PROBLEM REQUIREMENTS
Every record should be written out exactly, please.
[Start]
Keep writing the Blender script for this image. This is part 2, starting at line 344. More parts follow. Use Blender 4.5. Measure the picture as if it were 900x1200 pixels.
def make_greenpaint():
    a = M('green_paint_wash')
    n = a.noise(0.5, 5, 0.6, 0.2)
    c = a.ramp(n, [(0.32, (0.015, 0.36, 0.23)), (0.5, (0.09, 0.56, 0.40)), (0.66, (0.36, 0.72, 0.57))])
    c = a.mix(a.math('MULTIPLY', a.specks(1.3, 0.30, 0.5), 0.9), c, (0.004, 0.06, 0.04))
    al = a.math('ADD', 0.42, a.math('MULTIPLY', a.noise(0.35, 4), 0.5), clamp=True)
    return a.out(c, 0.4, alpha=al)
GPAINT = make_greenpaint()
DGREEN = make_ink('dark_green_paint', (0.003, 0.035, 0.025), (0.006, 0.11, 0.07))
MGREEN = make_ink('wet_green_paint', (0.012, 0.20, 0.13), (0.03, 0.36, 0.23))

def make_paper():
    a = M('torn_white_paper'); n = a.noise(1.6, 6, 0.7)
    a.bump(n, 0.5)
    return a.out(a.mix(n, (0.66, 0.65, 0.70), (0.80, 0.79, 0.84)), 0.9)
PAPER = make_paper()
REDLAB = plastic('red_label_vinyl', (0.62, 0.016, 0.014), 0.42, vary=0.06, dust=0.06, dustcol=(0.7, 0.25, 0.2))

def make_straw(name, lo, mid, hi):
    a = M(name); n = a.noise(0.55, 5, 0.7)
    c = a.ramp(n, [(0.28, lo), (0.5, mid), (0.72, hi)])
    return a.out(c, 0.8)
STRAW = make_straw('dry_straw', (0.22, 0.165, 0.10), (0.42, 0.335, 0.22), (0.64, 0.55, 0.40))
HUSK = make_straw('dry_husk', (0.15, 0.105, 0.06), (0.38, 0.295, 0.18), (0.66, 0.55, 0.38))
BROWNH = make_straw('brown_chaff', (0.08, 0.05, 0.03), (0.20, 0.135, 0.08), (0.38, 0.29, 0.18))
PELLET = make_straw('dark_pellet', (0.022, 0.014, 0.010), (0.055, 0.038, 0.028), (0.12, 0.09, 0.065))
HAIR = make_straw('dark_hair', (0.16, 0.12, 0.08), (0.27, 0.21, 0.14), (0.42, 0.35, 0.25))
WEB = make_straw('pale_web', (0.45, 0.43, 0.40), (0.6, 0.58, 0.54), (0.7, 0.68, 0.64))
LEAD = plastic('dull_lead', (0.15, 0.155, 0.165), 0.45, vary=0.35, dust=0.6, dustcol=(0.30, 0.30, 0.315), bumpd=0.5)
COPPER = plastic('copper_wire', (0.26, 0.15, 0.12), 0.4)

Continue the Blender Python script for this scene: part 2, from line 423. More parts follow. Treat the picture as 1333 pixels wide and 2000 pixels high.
[End]
OUTPUT
Keep writing the Blender script for this image. This is part 2, starting at line 344. More parts follow. Use Blender 4.5. Measure the picture as if it were 900x1200 pixels.
def make_greenpaint():
    a = M('green_paint_wash')
    n = a.noise(0.5, 5, 0.6, 0.2)
    c = a.ramp(n, [(0.32, (0.015, 0.36, 0.23)), (0.5, (0.09, 0.56, 0.40)), (0.66, (0.36, 0.72, 0.57))])
    c = a.mix(a.math('MULTIPLY', a.specks(1.3, 0.30, 0.5), 0.9), c, (0.004, 0.06, 0.04))
    al = a.math('ADD', 0.42, a.math('MULTIPLY', a.noise(0.35, 4), 0.5), clamp=True)
    return a.out(c, 0.4, alpha=al)
GPAINT = make_greenpaint()
DGREEN = make_ink('dark_green_paint', (0.003, 0.035, 0.025), (0.006, 0.11, 0.07))
MGREEN = make_ink('wet_green_paint', (0.012, 0.20, 0.13), (0.03, 0.36, 0.23))

def make_paper():
    a = M('torn_white_paper'); n = a.noise(1.6, 6, 0.7)
    a.bump(n, 0.5)
    return a.out(a.mix(n, (0.66, 0.65, 0.70), (0.80, 0.79, 0.84)), 0.9)
PAPER = make_paper()
REDLAB = plastic('red_label_vinyl', (0.62, 0.016, 0.014), 0.42, vary=0.06, dust=0.06, dustcol=(0.7, 0.25, 0.2))

def make_straw(name, lo, mid, hi):
    a = M(name); n = a.noise(0.55, 5, 0.7)
    c = a.ramp(n, [(0.28, lo), (0.5, mid), (0.72, hi)])
    return a.out(c, 0.8)
STRAW = make_straw('dry_straw', (0.22, 0.165, 0.10), (0.42, 0.335, 0.22), (0.64, 0.55, 0.40))
HUSK = make_straw('dry_husk', (0.15, 0.105, 0.06), (0.38, 0.295, 0.18), (0.66, 0.55, 0.38))
BROWNH = make_straw('brown_chaff', (0.08, 0.05, 0.03), (0.20, 0.135, 0.08), (0.38, 0.29, 0.18))
PELLET = make_straw('dark_pellet', (0.022, 0.014, 0.010), (0.055, 0.038, 0.028), (0.12, 0.09, 0.065))
HAIR = make_straw('dark_hair', (0.16, 0.12, 0.08), (0.27, 0.21, 0.14), (0.42, 0.35, 0.25))
WEB = make_straw('pale_web', (0.45, 0.43, 0.40), (0.6, 0.58, 0.54), (0.7, 0.68, 0.64))
LEAD = plastic('dull_lead', (0.15, 0.155, 0.165), 0.45, vary=0.35, dust=0.6, dustcol=(0.30, 0.30, 0.315), bumpd=0.5)
COPPER = plastic('copper_wire', (0.26, 0.15, 0.12), 0.4)

Continue the Blender Python script for this scene: part 2, from line 423. More parts follow. Treat the picture as 1333 pixels wide and 2000 pixels high.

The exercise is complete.